Cinematographer James Wong Howe provides a startling vision for the whole project with ultra-closeups and weird, titled angles crowding the actors with early hand-held shakey-cam.
Notes:
When he is first trying to locate the company: did you see the flypaper strip in the tailor's shop? And then he's taken in a meat-wagon to the slaughterhouse. First he's trapped and then he's meat.
Khigh Dhiegh returns as the giggling psychologist from The Manchurian Candidate (1962).
Is there a demand for that special batch of wine?
According to the Criterion booklet this is part of the director's "paranoia trilogy" with The Manchurian Candidate (1962) and Seven Days in May (1964).
Criterion Blu-ray with a commentary by the director, where he says:
That wine festival was a real thing, where connoisseurs got drunk and enthusiastically naked and smooshed the grapes in a big vat.
Howe refused to get in the vat so the director did it himself with a hand-held camera, wearing only swimming trunks. The drunk women weren't allowing that and he was depantsed within seconds.
Like his character, Rock Hudson was very uncomfortable with the scene, but like his character he got into it in the end.
Hudson was really drunk for his drunken scene.
It was Hudson's idea to use two actors. They were going to use one actor with aging makeup.

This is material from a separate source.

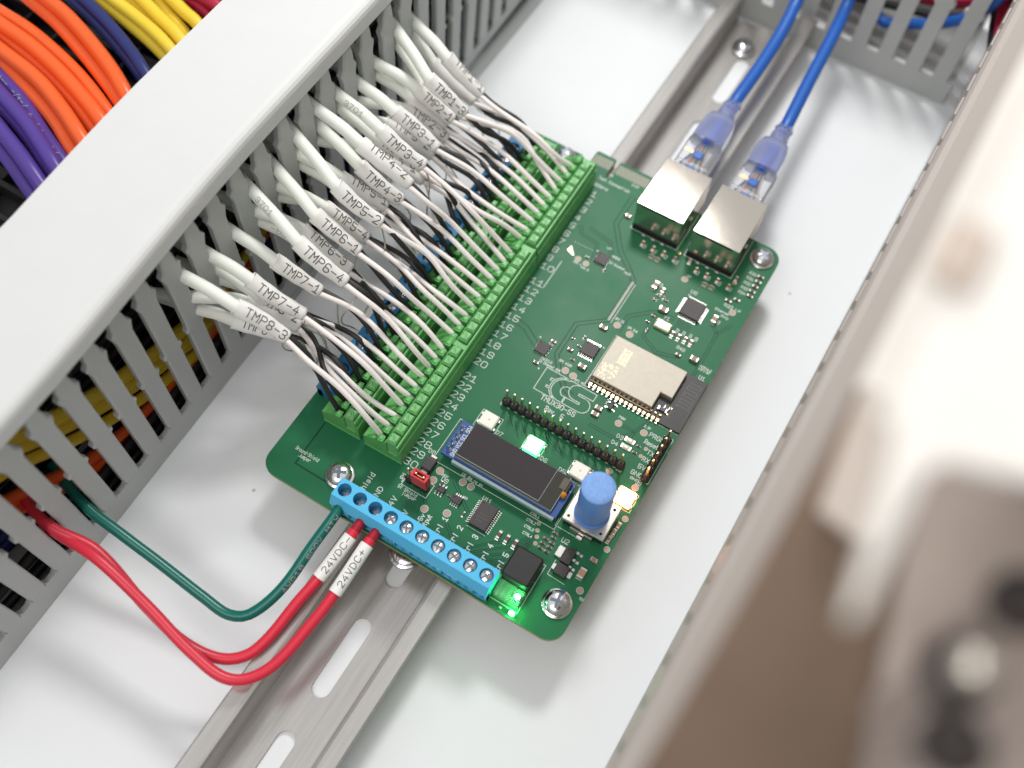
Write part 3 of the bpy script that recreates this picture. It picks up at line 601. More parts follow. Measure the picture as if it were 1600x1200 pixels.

One of Frankenheimer's regrets was Hudson's wardrobe: he looked like a department store mens-wear ad. Should have hired a wardrobe designer. (I thought that look might be intentional, representing the artificiality of his new life).
That final scene with Hudson on the gurney: they had to hire two football players to hold him down and find leather straps because he kept breaking the web versions. You can see he means it.
He says the film went from flop to cult classic while skipping the middle stage of being actually successful (Well, that happens a lot).
He constantly praises all involved, with particular reverence for cinematographer Howe. He's also careful to mention all the actors who were previously blacklisted.